Erie News Now summarized DEP’s concerns:

The wastewater contains, among other regulated substances, benzene, naphthalene, ammonia, and cyanide, the DEP said. According to the agency, Erie Coke committed several violations during the repair of the tank and the cleanup of the spill.  The incident constitutes unlawful conduct and the release of the wastewater creates a danger of pollution to the waters of the Commonwealth, according to DEP.”

As a result:

  • The DEP ordered Erie Coke to take the affected tank out of service and remove all wastewater before having certified professionals conduct what’s known as a tank tightness test within 10 days of the date of the order.
  • The DEP also ordered Erie Coke to submit a plan to remove all wastewater from the tank within three days of the order.
  • Within 60 days of the order, the DEP ordered that the wastewater/impacted soils and materials be properly characterized and disposed at a permitted facility.
  • Then, within 45 days of the date of the administrative order, Erie Coke “shall inspect all piping, sensors, alarms, and containment structures associated with the tank to determine structural integrity.
  • The DEP order also noted that the Erie Coke can appeal the issue to the Environmental Hearing Board.
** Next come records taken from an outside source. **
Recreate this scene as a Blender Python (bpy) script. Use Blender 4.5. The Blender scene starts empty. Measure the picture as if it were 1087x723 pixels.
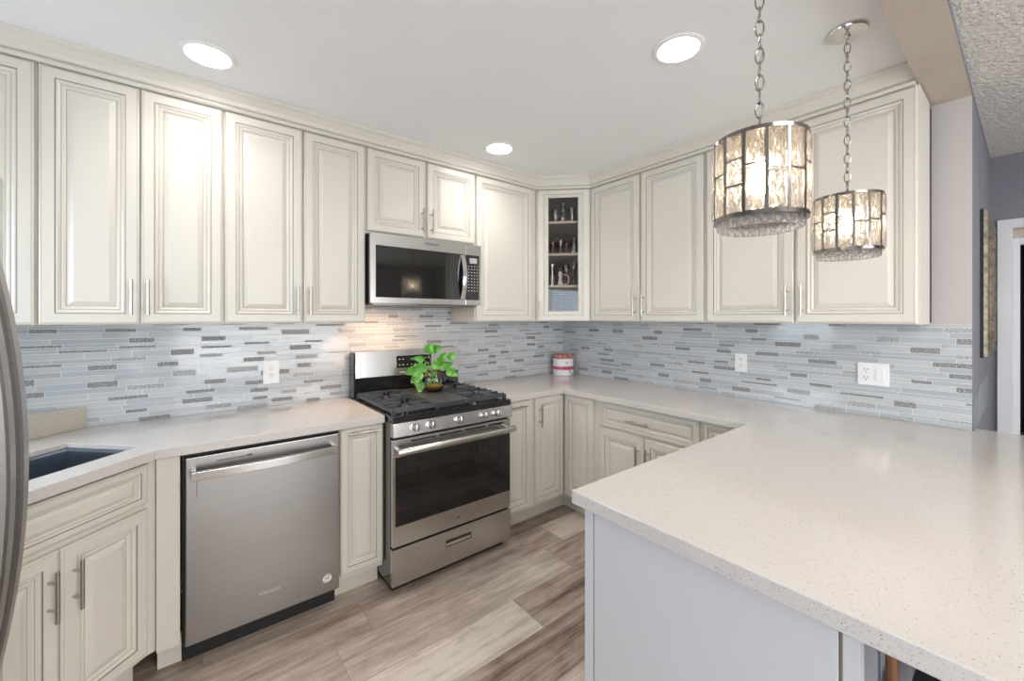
import bpy, bmesh, math, random
from mathutils import Vector, Matrix
C = bpy.context.scene.collection
R = math.radians
random.seed(7)

# ------------------------------------------------------------------ camera, world, light, exposure
cam_d = bpy.data.cameras.new('camera'); cam = bpy.data.objects.new('camera', cam_d); C.objects.link(cam)
cam.location = (-2.7732, -2.7389, 1.4244)
cam.rotation_euler = (R(90), 0, R(51.5485 - 90))
cam_d.sensor_width = 36; cam_d.lens = 36 * 436.5355 / 1087
cam_d.shift_x = -(544.771 - 543.5) / 1087; cam_d.shift_y = -(361.5 - 336.944) / 1087
cam_d.clip_start = .01
bpy.context.scene.camera = cam
vs = bpy.context.scene.view_settings
vs.view_transform = 'Standard'; vs.look = 'None'; vs.gamma = 1; vs.use_curve_mapping = False
vs.exposure = 0.38
w = bpy.data.worlds.new('world'); bpy.context.scene.world = w; w.use_nodes = True
w.node_tree.nodes['Background'].inputs[0].default_value = (.75, .85, 1, 1)
w.node_tree.nodes['Background'].inputs[1].default_value = 1.0

def light(name, typ, loc, energy, color=(1, 1, 1), size=.1, size_y=None, rot=(0, 0, 0), spread=None):
    d = bpy.data.lights.new(name, typ); d.energy = energy; d.color = color
    if typ == 'AREA':
        d.size = size
        if size_y: d.shape = 'RECTANGLE'; d.size_y = size_y
        else: d.shape = 'DISK'
        if spread: d.spread = R(spread)
    else: d.shadow_soft_size = size
    o = bpy.data.objects.new(name, d); C.objects.link(o); o.location = loc; o.rotation_euler = rot
    return o
# daylight through the rear glass door and the left window of the living room
light('rear_daylight', 'AREA', (-1.6, -5.9, 1.3), 43, (1, .93, .86), 2.6, 1.9, (R(90), 0, R(0)))
light('left_daylight', 'AREA', (-3.80, -3.60, 1.45), 11, (.74, .86, 1), 1.0, 1.9, (0, R(-90), 0))
# daylight through the window over the sink corner, just outside the left edge of the frame
light('sink_window_daylight', 'AREA', (-3.82, -.80, 1.50), 2.6, (.74, .87, 1), .80, .70, (0, R(-72), 0), spread=105)
# warm fill light added under the living room ceiling, behind the camera
light('living_fill', 'AREA', (-2.0, -4.0, 2.42), 30, (1, .93, .86), 1.2, 1.2)
LAMPS = [(-2.704, -.637), (-1.215, -.635), (-1.231, -1.86), (-2.75, -1.86)]
LAMP_W = 1.5
PEND_W = 7
HOOD_W = 1.2

# ------------------------------------------------------------------ materials
def mat(name, col, rough=.5, metal=0, emit=None, es=0, coat=0, spec=None, trans=0, ior=None, alpha=None):
    m = bpy.data.materials.new(name); m.use_nodes = True
    b = m.node_tree.nodes['Principled BSDF']
    b.inputs['Base Color'].default_value = (*col, 1); b.inputs['Roughness'].default_value = rough
    b.inputs['Metallic'].default_value = metal
    if emit: b.inputs['Emission Color'].default_value = (*emit, 1); b.inputs['Emission Strength'].default_value = es
    if coat: b.inputs['Coat Weight'].default_value = coat; b.inputs['Coat Roughness'].default_value = .05
    if spec is not None: b.inputs['Specular IOR Level'].default_value = spec
    if trans: b.inputs['Transmission Weight'].default_value = trans
    if ior: b.inputs['IOR'].default_value = ior
    return m
def nd(m, typ, **kw):
    n = m.node_tree.nodes.new(typ)
    for k, v in kw.items():
        if k in n.inputs.keys() if hasattr(n.inputs, 'keys') else False: n.inputs[k].default_value = v
        else: setattr(n, k, v)
    return n
def lk(m, a, b): m.node_tree.links.new(a, b)
def noise_tint(m, c1, c2, scale=5, stretch=(1, 1, 1), detail=4, p0=.35, p1=.65, bump=0, bscale=None, bdist=.002):
    b = m.node_tree.nodes['Principled BSDF']
    tc = nd(m, 'ShaderNodeTexCoord'); mp = nd(m, 'ShaderNodeMapping'); mp.inputs['Scale'].default_value = stretch
    lk(m, tc.outputs['Object'], mp.inputs[0])
    n = nd(m, 'ShaderNodeTexNoise'); n.inputs['Scale'].default_value = scale; n.inputs['Detail'].default_value = detail
    lk(m, mp.outputs[0], n.inputs['Vector'])
    r = nd(m, 'ShaderNodeValToRGB'); r.color_ramp.elements[0].position = p0; r.color_ramp.elements[1].position = p1
    r.color_ramp.elements[0].color = (*c1, 1); r.color_ramp.elements[1].color = (*c2, 1)
    lk(m, n.outputs[0], r.inputs[0]); lk(m, r.outputs[0], b.inputs['Base Color'])
    if bump:
        n2 = nd(m, 'ShaderNodeTexNoise'); n2.inputs['Scale'].default_value = bscale or scale; n2.inputs['Detail'].default_value = 6
        lk(m, mp.outputs[0], n2.inputs['Vector'])
        bp = nd(m, 'ShaderNodeBump'); bp.inputs['Strength'].default_value = bump; bp.inputs['Distance'].default_value = bdist
        lk(m, n2.outputs[0], bp.inputs['Height']); lk(m, bp.outputs[0], b.inputs['Normal'])
    return m
M = {}
M['cream'] = noise_tint(mat('cream_paint', (.69, .65, .575), .36), (.685, .645, .57), (.705, .665, .59), 3)
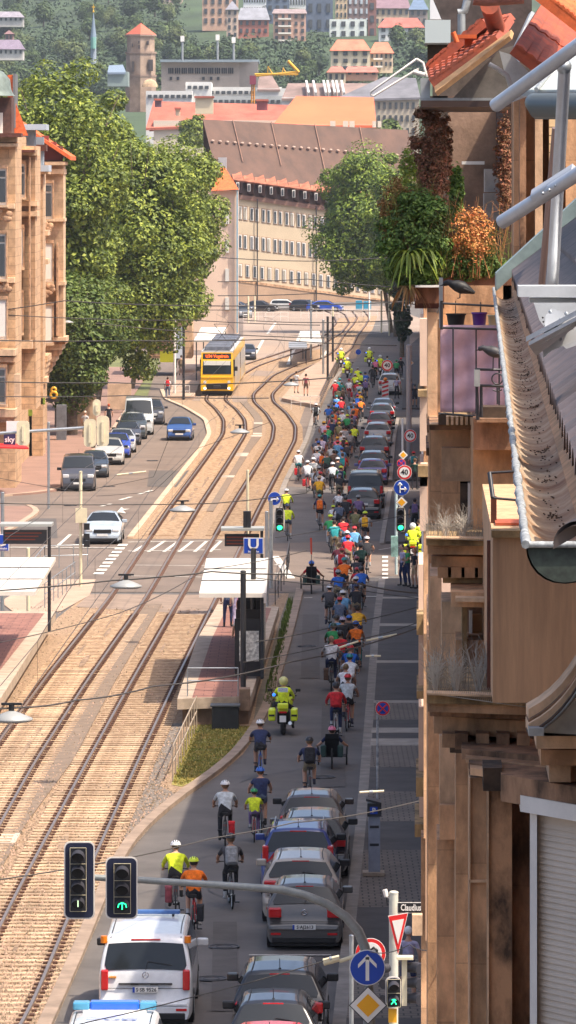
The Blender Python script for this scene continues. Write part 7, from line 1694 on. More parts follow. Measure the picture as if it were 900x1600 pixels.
for _ in range(300):
    x = R.uniform(-20, 700); y = R.choice([R.uniform(-25, 60), R.uniform(40, 150)])
    if any(a-8 < x < c+8 and d < y < e+16 for a, c, d, e in houses_px) and R.random() < .93: continue
    if x > 470 and y < 80 and R.random() < .5: continue
    hill_tree(x, y, R.uniform(.8, 1.5), R.randrange(4))
b = MB(); rng = random.Random(77)
for _ in range(1500):
    x = rng.uniform(-60, 720); y = rng.uniform(-40, 150)
    if any(a < x < c and d < y < e for a, c, d, e in houses_px): continue
    Y = hillY(y); X = (x-CX)*Y/F; leafcloud(b, (X, Y, hill_z(X, Y)+1.2), (3.2,3.2,2.4), 40, .75, rng=rng, shell=.7)
tag(b.build('undergrowth', fm[1], recalc=False), 'bushes and undergrowth covering the far hillside', 'undergrowth', None, 'stuff')
def hhouse(label, x0, x1, y0, y1, wc, rc=None, rh=0, floors=3, cols=5, Y=None, inset=.12, nm='hillside_house', rinset=6, win=wn, balcony=False, k=0):
    Y = Y or hillY(y1); root = empty(nm, label, 'house', W(x0,y1,Y), 'houses on the far hillside'); b = MB(); pb(b, x0, x1, y0, y1+8, Y, 9, k); b.build('wall', mat('hw_'+'_'.join('%d' % int(v*100) for v in wc), wc, .85, 0, .3, .12), root)
    cw = (x1-x0)/cols; ch = (y1-y0)/floors
    for i in range(cols):
        for j in range(floors):
            w = MB(); xa = x0+cw*(i+.28); xb = x0+cw*(i+.72); pb(w, xa, xb, y0+ch*(j+.22), y0+ch*(j+.76), Y-.3-k*(xa-x0)*Y/F, .5, k); w.build('window', win, root)
    if balcony:
        for j in range(floors): w = MB(); pb(w, x0+(x1-x0)*.15, x0+(x1-x0)*.55, y0+ch*(j+.72), y0+ch*(j+.95), Y-1.4, 1.2); w.build('balcony', sill_w, root)
    if rc:
        rm = mat('hr_'+'_'.join('%d' % int(v*100) for v in rc), rc, .8, 0, .5, .2); P = [W(x0-2,y0+1,Y-.8),W(x1+2,y0+1,Y-.8-k*(x1-x0)*Y/F),W(x1-rinset,y0-rh,Y+4),W(x0+rinset,y0-rh,Y+4)]; D = [Vector((P[1].x,Y+9,P[1].z)),Vector((P[0].x,Y+9,P[0].z))]
        r = MB(); r.add(P+D, [[0,1,2,3],[3,2,4,5],[0,3,5],[1,4,2]]); r.build('roof', rm, root, recalc=False)
    return root
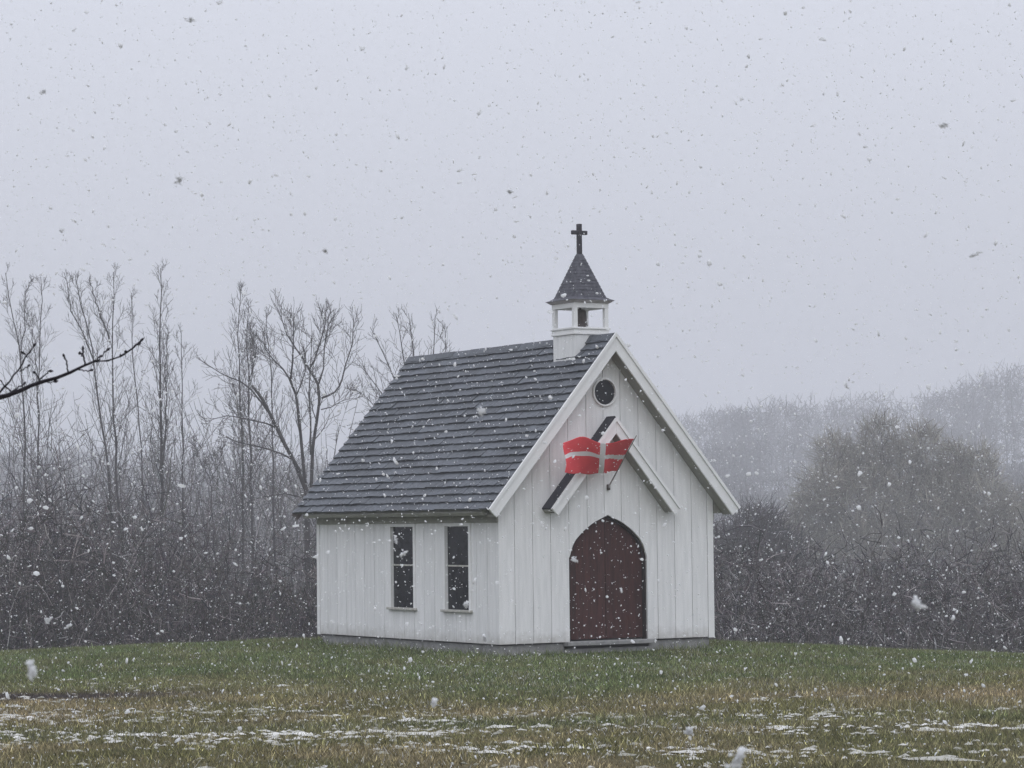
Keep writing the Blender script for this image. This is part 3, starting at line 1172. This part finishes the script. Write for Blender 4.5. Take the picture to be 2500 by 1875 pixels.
g1 = np.random.default_rng(101)
hl = lambda u: np.interp(u, [-18, -14, -12, -10.5, -9, -7.5, -5, -3], [4.4, 4.3, 4.4, 4.2, 3.2, 2.6, 2.7, 2.8])
thicket('thicket', 'dense dark leafless brush at the lawn edge left of the chapel', -20, 2, 68, 86, hl, 1900, 28000, g1, M['brush'], .012, .0115)
hr = lambda u: np.interp(u, [2, 6, 7, 9, 12, 18], [3.1, 3.2, 3.1, 2.7, 2.8, 2.9])
thicket('thicket', 'dense dark leafless brush at the lawn edge right of the chapel', 2.5, 21, 68, 92, hr, 1900, 27000, g1, M['brush'], .012, .0115, (.080, .073, .073))
# taller airy brush further back on the left
hm = lambda u: np.interp(u, [-26, -18, -12, -8, 2], [11.0, 10.4, 9.8, 8.2, 7.0])
thicket('brushwood', 'hazy grey brushwood rising between the bare trees', -30, 4, 140, 165, hm, 1900, 15000, g1, M['twig'], .03, .018, (.10, .093, .092))


def lobe_tree(seed, D, lobes, trunk_px, name, label, n, mat, mr=.011, tone=(.135, .125, .10)):
    g = np.random.default_rng(seed)
    base = ground_pt(trunk_px, D)
    D = D * DS
    ms = D / FPX
    PS, RS = [], []
    wts = np.array([r * r for _, _, r in lobes], float)
    ks = g.choice(len(lobes), n, p=wts / wts.sum())
    dep = {k: g.normal(0, .9) for k in range(len(lobes))}
    cen = np.array([world_at(x, y, D + dep[i]) for i, (x, y, r) in enumerate(lobes)])
    rad = np.array([r * ms for _, _, r in lobes])
    dirs = g.normal(0, 1, (n, 3))
    dirs /= np.linalg.norm(dirs, axis=1, keepdims=True)
    rr = g.uniform(.15, 1, n) ** .5
    P0 = cen[ks] + dirs * (rad[ks] * rr * .88)[:, None]
    keep = P0[:, 2] > base[2] + .6
    P0, dirs, ks2 = P0[keep], dirs[keep], ks[keep]
    dd = dirs * .5 + np.array([0, 0, .5]) + g.normal(0, .6, P0.shape)
    P, R_ = twig_cloud(P0, dd, g.uniform(.4, 1.5, len(P0)), np.full(len(P0), mr) * g.uniform(.6, 1.4, len(P0)), 4, .3, .05, g)
    root = empty(name, tuple(base))
    tag(root, label, 'tree')
    # trunk and limbs up to each lobe
    tl = []
    for i in range(len(lobes)):
        c = cen[i]
        b0 = base + np.array([g.normal(0, .12), g.normal(0, .12), 0])
        mid = b0 * .45 + c * .55 + np.array([0, 0, -.6])
        t = np.linspace(0, 1, 8)[:, None]
        tl.append((1 - t) ** 2 * b0 + 2 * t * (1 - t) * (mid + np.array([0, 0, .2])) + t * t * (c + np.array([0, 0, rad[i] * .7])))
    obj('trunk', tubes_mesh('trunk', [(np.array(tl), np.tile(np.linspace(.10, .02, 8), (len(tl), 1)), 7)]), M['bark'], root, tuple(-base))
    obj('crown', tubes_mesh('crown', [(P, R_, 3)], smooth=False, tone=tone, spread=.3), mat, root, tuple(-base))


lobe_tree(71, 140, [(2040, 1110, 58), (2150, 1072, 62), (2255, 1088, 58), (2330, 1128, 52), (2392, 1140, 56), (2095, 1150, 75), (2200, 1155, 80),
                    (2005, 1200, 70), (1978, 1275, 75), (2300, 1200, 80), (2110, 1250, 130), (2270, 1280, 140), (2400, 1240, 90),
                    (2440, 1330, 110), (1950, 1345, 100), (2090, 1380, 140), (2260, 1400, 150), (2400, 1420, 130), (2000, 1450, 110)],
          2180, 'rounded_tree', 'large rounded olive-grey tree standing alone beyond the brush at right', 30000, M['olive'], .025, (.245, .23, .19))
lobe_tree(72, 96, [(1790, 1330, 60), (1850, 1300, 70), (1830, 1390, 90), (1900, 1360, 80), (1760, 1420, 80)],
          1830, 'low_tree', 'low twiggy tree close to the right wall of the chapel', 6000, M['twig'], .015, (.09, .083, .083))
lobe_tree(73, 150, [(2480, 1330, 100), (2440, 1400, 90), (2540, 1280, 120), (2560, 1400, 130)],
          2500, 'round_bush', 'rounded twiggy tree cut off by the right edge of the picture', 7000, M['olive'], .026, (.19, .175, .14))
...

While GASP is encouraged to see DEP take swift action against a problem polluter, the Order leaves a few questions unanswered.

First: Although DEP “inspected the facility and Erie Coke was repairing the SPR Tank” on March 19, how did the same tank fail just 12 days later?

Additionally, DEP’s order cited “Erie Coke’s failure to tightness test the SPR Tank” after the April 1 repair. Was such a test not required after the March 19 repair?

GASP is also concerned that further chemical analysis of the wastewater was not included in the order.  GASP hopes that these issues and other community concerns are addressed promptly by DEP as officials are able to gather more technical facts related to the incident.